On December 12, 2025, MBC Funding II entered into a letter agreement with Valley pursuant to which Valley agreed to provide MBC Funding II with a revolving line of credit of up to $10.0 million. In connection with the credit facility, MBC Funding II executed a Line of Credit Note evidencing the advances available under the facility and entered into an all-assets Security Agreement in favor of Valley. In addition, we and Mr. Ran provided guarantees of the obligations under the credit facility, including a limited guaranty from Mr. Ran capped at $500,000. The Valley Credit Line is secured by substantially all of the assets of MBC Funding II and is guaranteed by us. The Credit Facility matures on the earlier of December 12, 2027 or the acceleration of the obligations following an event of default. Borrowings under the Valley Credit Line are subject to a borrowing base based on eligible mortgage loans. The Valley Credit Line contains customary covenants and restrictions, including financial covenants and limitations on borrowings based on collateral values.
Outstanding borrowings under the Valley Credit Line bear interest at a floating rate equal to Term SOFR, subject to a floor of 3.00%, plus 2.95% per annum, and are subject to standard benchmark replacement provisions. The facility also requires the payment of an upfront fee equal to 0.20% of the total commitment and an unused line fee equal to 0.25% per annum on the average daily unused portion of the facility. As of March 31, 2026, borrowings under the Valley Credit Line bore interest at a floating rate equal to Term SOFR, subject to a floor, plus an applicable margin and customary fees, which rate was approximately 6.6%.
We were in compliance with all covenants under the Webster Credit Line and the Valley Credit Line as of March 31, 2026. As of that date, outstanding borrowings under the Webster Credit Line were $13,393,777 and outstanding borrowings under the Valley Credit Line were $6,042,500.
On November 20, 2025, our board of directors approved a new share repurchase program authorizing the repurchase of up to 100,000 shares of our common stock over the following 12 months. As of March 31, 2026, we had repurchased an aggregate of 9,300 shares under the program at a total cost of approximately $42,000. Of these amounts, 3,100 shares were repurchased during the three months ended March 31, 2026 at an aggregate cost of approximately $14,000.

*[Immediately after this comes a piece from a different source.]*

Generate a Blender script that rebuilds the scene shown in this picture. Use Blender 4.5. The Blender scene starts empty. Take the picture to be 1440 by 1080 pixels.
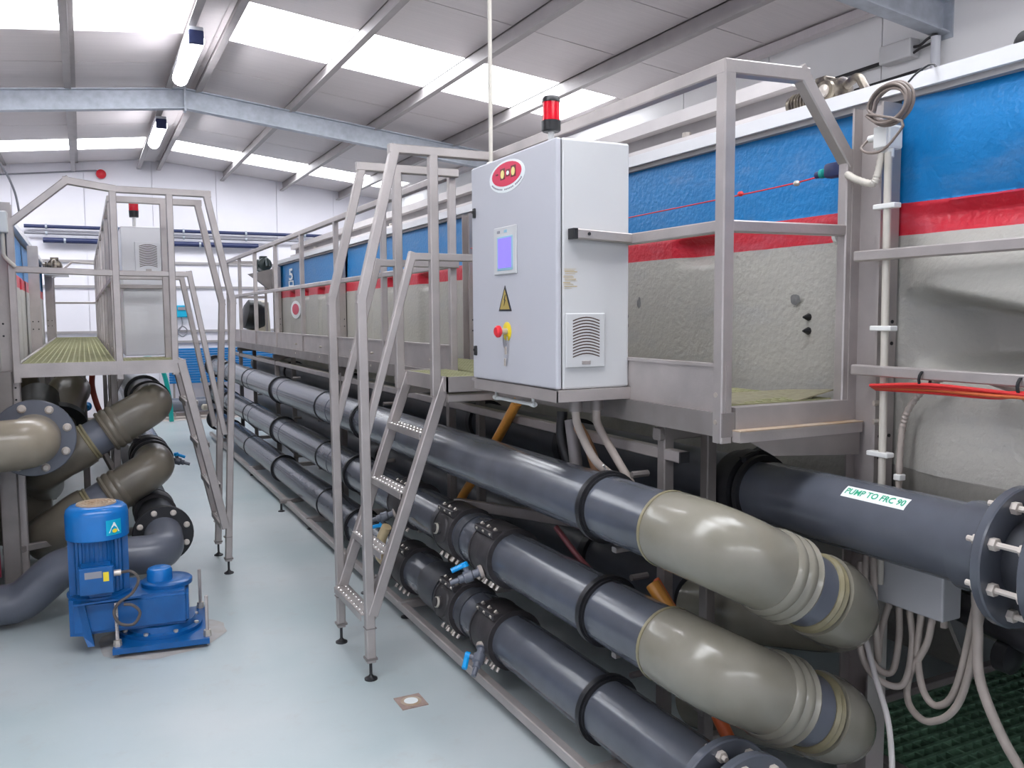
import bpy, bmesh, math, random
from mathutils import Vector, Matrix
random.seed(4)
V = Vector
scn = bpy.context.scene
col = scn.collection

# ---------------------------------------------------------------- camera, world, exposure
def setup():
    cam = bpy.data.cameras.new('camera'); o = bpy.data.objects.new('camera', cam); col.objects.link(o)
    yaw, pitch, roll = math.radians(26.6), math.radians(4.62), math.radians(-.4)
    f = V((math.sin(yaw)*math.cos(pitch), math.cos(yaw)*math.cos(pitch), -math.sin(pitch)))
    r = V((math.cos(yaw), -math.sin(yaw), 0)); u = r.cross(f)
    r2 = r*math.cos(roll)+u*math.sin(roll); u2 = u*math.cos(roll)-r*math.sin(roll)
    m = Matrix((r2, u2, -f)).transposed().to_4x4(); m.translation = V((0, 0, 1.65))
    o.matrix_world = m
    cam.lens = 30.0; cam.sensor_width = 36; cam.clip_start = .05; cam.clip_end = 100
    scn.camera = o
    w = bpy.data.worlds.new('world'); scn.world = w; w.use_nodes = True
    w.node_tree.nodes['Background'].inputs[0].default_value = (.8, .88, 1, 1)
    w.node_tree.nodes['Background'].inputs[1].default_value = .4
    vs = scn.view_settings
    vs.view_transform = 'Standard'; vs.look = 'None'; vs.gamma = 1; vs.use_curve_mapping = False
    vs.exposure = 0.40
setup()
SKY = 8.0          # strength of daylight through the translucent roof sheets
LAMP = 16.0         # strength of the fluorescent battens

# ---------------------------------------------------------------- materials
def new_mat(name):
    m = bpy.data.materials.new(name); m.use_nodes = True
    return m, m.node_tree, m.node_tree.nodes['Principled BSDF']
def mat(name, c, rough=.5, metal=0, noise=0, nscale=8, bump=0, bscale=60, c2=None, coat=0, spec=.5, stretch=None):
    m, t, b = new_mat(name)
    b.inputs['Base Color'].default_value = (*c, 1); b.inputs['Roughness'].default_value = rough
    b.inputs['Metallic'].default_value = metal; b.inputs['Specular IOR Level'].default_value = spec
    if coat: b.inputs['Coat Weight'].default_value = coat
    N = t.nodes.new; L = t.links.new
    if noise or bump:
        tc = N('ShaderNodeTexCoord'); src = tc.outputs['Object']
        if stretch:
            mp = N('ShaderNodeMapping'); mp.inputs['Scale'].default_value = stretch; L(src, mp.inputs[0]); src = mp.outputs[0]
    if noise:
        n = N('ShaderNodeTexNoise'); n.inputs['Scale'].default_value = nscale; n.inputs['Detail'].default_value = 6; L(src, n.inputs[0])
        r = N('ShaderNodeValToRGB'); e = r.color_ramp.elements
        e[0].position = .3; e[1].position = .72
        d = c2 if c2 else tuple(x*(1-noise) for x in c)
        e[0].color = (*d, 1); e[1].color = (*c, 1); L(n.outputs[0], r.inputs[0]); L(r.outputs[0], b.inputs['Base Color'])
    if bump:
        n = N('ShaderNodeTexNoise'); n.inputs['Scale'].default_value = bscale; n.inputs['Detail'].default_value = 3; L(src, n.inputs[0])
        q = N('ShaderNodeBump'); q.inputs['Strength'].default_value = bump; q.inputs['Distance'].default_value = .01
        L(n.outputs[0], q.inputs['Height']); L(q.outputs[0], b.inputs['Normal'])
    return m
def emis(name, c, s, rough=.4):
    m, t, b = new_mat(name); b.inputs['Base Color'].default_value = (*c, 1)
    b.inputs['Emission Color'].default_value = (*c, 1); b.inputs['Emission Strength'].default_value = s
    b.inputs['Roughness'].default_value = rough
    return m
M = {}
M['steel'] = mat('stainless_steel', (.50, .455, .44), .42, .55, .22, 6, .05, 90)
M['steel_dark'] = mat('dull_steel', (.30, .27, .26), .5, .5, .3, 5)
M['rust'] = mat('rust_stained_steel', (.40, .28, .18), .7, .2, .4, 12, c2=(.5, .42, .34))
M['galv'] = mat('galvanised_steel', (.50, .54, .60), .45, .45, .22, 14)
M['purlin'] = mat('purlin_steel', (.40, .375, .375), .55, .2, .12, 6)
M['liner'] = mat('roof_liner', (.70, .655, .66), .6, 0, .06, 3, .35, 9, stretch=(.3, 14, 1))
M['wall'] = mat('white_cladding', (.84, .82, .88), .5, 0, .05, 1.5)
M['wall_r'] = mat('grey_white_cladding', (.80, .80, .80), .55, 0, .05, 2)
M['floor'] = None
M['pvc'] = mat('dark_grey_pvc', (.098, .106, .130), .21, 0, .28, 5, .03, 20, spec=.62)
M['pvc_light'] = mat('mid_grey_pvc', (.13, .14, .175), .3, 0, .2, 6, spec=.6)
M['pvc_dk'] = mat('worn_dark_pvc', (.055, .058, .07), .42, 0, .3, 7)
M['grp'] = mat('grey_beige_grp', (.245, .228, .188), .22, 0, .16, 7, .05, 24, c2=(.205, .19, .15), spec=.6)
M['grp_brown'] = mat('brownish_grp', (.185, .160, .125), .28, 0, .3, 6, .05, 24)
M['resin'] = mat('yellowed_resin', (.27, .235, .14), .35, 0, .3, 20)
M['rubber'] = mat('black_rubber', (.014, .014, .017), .45, 0, .2, 12)
M['saddle'] = mat('black_polypropylene', (.045, .040, .043), .5, 0, .3, 18, .1, 50)
M['black'] = mat('black_plastic', (.012, .012, .014), .4)
M['cab'] = mat('cabinet_white_paint', (.49, .49, .53), .38, 0, .03, 4)
M['cab2'] = mat('cabinet_light_paint', (.56, .56, .565), .38, 0, .03, 4)
M['cab_lit'] = mat('cabinet_lit_paint', (.82, .82, .84), .38, 0, .03, 4)  # cabinet paint lightened to stand in for light missing on the left cabinet
M['taupe'] = mat('taupe_cable', (.09, .075, .07), .5)
M['white'] = mat('white_plastic', (.74, .74, .72), .4, 0, .06, 10)
M['cream'] = mat('cream_conduit', (.56, .52, .46), .45, 0, .15, 12)
M['hose'] = mat('beige_hose', (.42, .36, .32), .5, 0, .2, 14)
M['orange'] = mat('amber_hose', (.62, .27, .05), .35, 0, .3, 16)
M['orange_red'] = mat('orange_red_cable', (.62, .13, .04), .4, 0, .2, 12)
M['redcable'] = mat('red_cable', (.60, .03, .03), .4)
M['red'] = mat('red_plastic', (.72, .02, .035), .3)
M['redlens'] = mat('red_lens', (.62, .005, .02), .12)
M['yellow'] = mat('yellow_plastic', (.80, .62, .03), .4)
M['gold'] = mat('ochre_sign', (.42, .31, .08), .45)
M['logo_red'] = mat('logo_red', (.68, .01, .07), .35)
M['logo_yellow'] = mat('logo_yellow', (.85, .72, .25), .4)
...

We believe that our current cash balances, available borrowings under the Webster Credit Line and the Valley Credit Line, and cash flows from operations will be sufficient to fund our operations for at least the next 12 months. From time to time, we also obtain short-term unsecured loans from our executive officers and others, which provide us with additional flexibility to support the ongoing deployment of capital. We expect, however, that our working capital requirements will increase over the next 12 months as we continue to pursue growth opportunities under favorable market conditions.